>> Start Supplied records
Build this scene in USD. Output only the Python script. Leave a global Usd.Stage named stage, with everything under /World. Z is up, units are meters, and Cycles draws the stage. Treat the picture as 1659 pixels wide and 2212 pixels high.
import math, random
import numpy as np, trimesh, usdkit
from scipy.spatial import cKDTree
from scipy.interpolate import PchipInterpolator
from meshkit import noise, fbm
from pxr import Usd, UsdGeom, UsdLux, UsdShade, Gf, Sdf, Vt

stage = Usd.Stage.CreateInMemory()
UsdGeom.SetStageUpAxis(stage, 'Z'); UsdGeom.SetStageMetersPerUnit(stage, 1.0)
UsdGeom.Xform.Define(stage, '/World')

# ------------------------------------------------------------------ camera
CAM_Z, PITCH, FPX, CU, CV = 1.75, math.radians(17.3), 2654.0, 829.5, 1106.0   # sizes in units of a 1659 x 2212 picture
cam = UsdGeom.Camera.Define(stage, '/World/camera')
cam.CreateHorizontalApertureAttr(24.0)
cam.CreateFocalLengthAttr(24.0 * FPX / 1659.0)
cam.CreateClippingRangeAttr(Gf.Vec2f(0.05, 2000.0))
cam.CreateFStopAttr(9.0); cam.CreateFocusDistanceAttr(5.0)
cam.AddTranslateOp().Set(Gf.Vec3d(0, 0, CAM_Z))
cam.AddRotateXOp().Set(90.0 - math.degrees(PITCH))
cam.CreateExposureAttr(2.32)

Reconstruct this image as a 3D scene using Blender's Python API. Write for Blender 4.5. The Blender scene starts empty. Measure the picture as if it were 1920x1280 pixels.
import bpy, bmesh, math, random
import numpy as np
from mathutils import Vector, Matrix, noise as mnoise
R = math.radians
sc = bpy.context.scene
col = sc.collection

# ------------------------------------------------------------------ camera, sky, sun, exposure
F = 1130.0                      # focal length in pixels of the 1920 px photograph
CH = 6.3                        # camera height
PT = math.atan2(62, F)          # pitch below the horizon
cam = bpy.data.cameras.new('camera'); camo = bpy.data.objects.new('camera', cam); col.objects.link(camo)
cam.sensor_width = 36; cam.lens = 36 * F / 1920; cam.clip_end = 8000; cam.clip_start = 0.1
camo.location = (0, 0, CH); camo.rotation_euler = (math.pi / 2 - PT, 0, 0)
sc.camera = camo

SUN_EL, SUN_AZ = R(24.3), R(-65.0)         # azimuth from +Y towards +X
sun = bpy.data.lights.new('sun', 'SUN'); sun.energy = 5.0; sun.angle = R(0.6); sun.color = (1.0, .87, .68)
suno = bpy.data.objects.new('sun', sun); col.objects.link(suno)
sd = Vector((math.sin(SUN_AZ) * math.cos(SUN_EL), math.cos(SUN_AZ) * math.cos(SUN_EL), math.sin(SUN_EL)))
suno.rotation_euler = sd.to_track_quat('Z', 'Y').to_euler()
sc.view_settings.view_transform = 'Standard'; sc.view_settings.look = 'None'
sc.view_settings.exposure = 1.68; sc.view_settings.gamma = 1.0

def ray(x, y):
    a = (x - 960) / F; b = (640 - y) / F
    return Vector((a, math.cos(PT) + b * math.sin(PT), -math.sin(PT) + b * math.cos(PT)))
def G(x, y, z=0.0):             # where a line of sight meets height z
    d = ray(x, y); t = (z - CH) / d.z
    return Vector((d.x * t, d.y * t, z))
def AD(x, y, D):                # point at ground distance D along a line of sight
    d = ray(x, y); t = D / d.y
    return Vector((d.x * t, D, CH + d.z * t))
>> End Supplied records
* **What you should do**
Extract each entry in full and write it down exactly.

* **Complete answer**
Build this scene in USD. Output only the Python script. Leave a global Usd.Stage named stage, with everything under /World. Z is up, units are meters, and Cycles draws the stage. Treat the picture as 1659 pixels wide and 2212 pixels high.
import math, random
import numpy as np, trimesh, usdkit
from scipy.spatial import cKDTree
from scipy.interpolate import PchipInterpolator
from meshkit import noise, fbm
from pxr import Usd, UsdGeom, UsdLux, UsdShade, Gf, Sdf, Vt

stage = Usd.Stage.CreateInMemory()
UsdGeom.SetStageUpAxis(stage, 'Z'); UsdGeom.SetStageMetersPerUnit(stage, 1.0)
UsdGeom.Xform.Define(stage, '/World')

# ------------------------------------------------------------------ camera
CAM_Z, PITCH, FPX, CU, CV = 1.75, math.radians(17.3), 2654.0, 829.5, 1106.0   # sizes in units of a 1659 x 2212 picture
cam = UsdGeom.Camera.Define(stage, '/World/camera')
cam.CreateHorizontalApertureAttr(24.0)
cam.CreateFocalLengthAttr(24.0 * FPX / 1659.0)
cam.CreateClippingRangeAttr(Gf.Vec2f(0.05, 2000.0))
cam.CreateFStopAttr(9.0); cam.CreateFocusDistanceAttr(5.0)
cam.AddTranslateOp().Set(Gf.Vec3d(0, 0, CAM_Z))
cam.AddRotateXOp().Set(90.0 - math.degrees(PITCH))
cam.CreateExposureAttr(2.32)

Reconstruct this image as a 3D scene using Blender's Python API. Write for Blender 4.5. The Blender scene starts empty. Measure the picture as if it were 1920x1280 pixels.
import bpy, bmesh, math, random
import numpy as np
from mathutils import Vector, Matrix, noise as mnoise
R = math.radians
sc = bpy.context.scene
col = sc.collection

# ------------------------------------------------------------------ camera, sky, sun, exposure
F = 1130.0                      # focal length in pixels of the 1920 px photograph
CH = 6.3                        # camera height
PT = math.atan2(62, F)          # pitch below the horizon
cam = bpy.data.cameras.new('camera'); camo = bpy.data.objects.new('camera', cam); col.objects.link(camo)
cam.sensor_width = 36; cam.lens = 36 * F / 1920; cam.clip_end = 8000; cam.clip_start = 0.1
camo.location = (0, 0, CH); camo.rotation_euler = (math.pi / 2 - PT, 0, 0)
sc.camera = camo

SUN_EL, SUN_AZ = R(24.3), R(-65.0)         # azimuth from +Y towards +X
sun = bpy.data.lights.new('sun', 'SUN'); sun.energy = 5.0; sun.angle = R(0.6); sun.color = (1.0, .87, .68)
suno = bpy.data.objects.new('sun', sun); col.objects.link(suno)
sd = Vector((math.sin(SUN_AZ) * math.cos(SUN_EL), math.cos(SUN_AZ) * math.cos(SUN_EL), math.sin(SUN_EL)))
suno.rotation_euler = sd.to_track_quat('Z', 'Y').to_euler()
sc.view_settings.view_transform = 'Standard'; sc.view_settings.look = 'None'
sc.view_settings.exposure = 1.68; sc.view_settings.gamma = 1.0

def ray(x, y):
    a = (x - 960) / F; b = (640 - y) / F
    return Vector((a, math.cos(PT) + b * math.sin(PT), -math.sin(PT) + b * math.cos(PT)))
def G(x, y, z=0.0):             # where a line of sight meets height z
    d = ray(x, y); t = (z - CH) / d.z
    return Vector((d.x * t, d.y * t, z))
def AD(x, y, D):                # point at ground distance D along a line of sight
    d = ray(x, y); t = D / d.y
    return Vector((d.x * t, D, CH + d.z * t))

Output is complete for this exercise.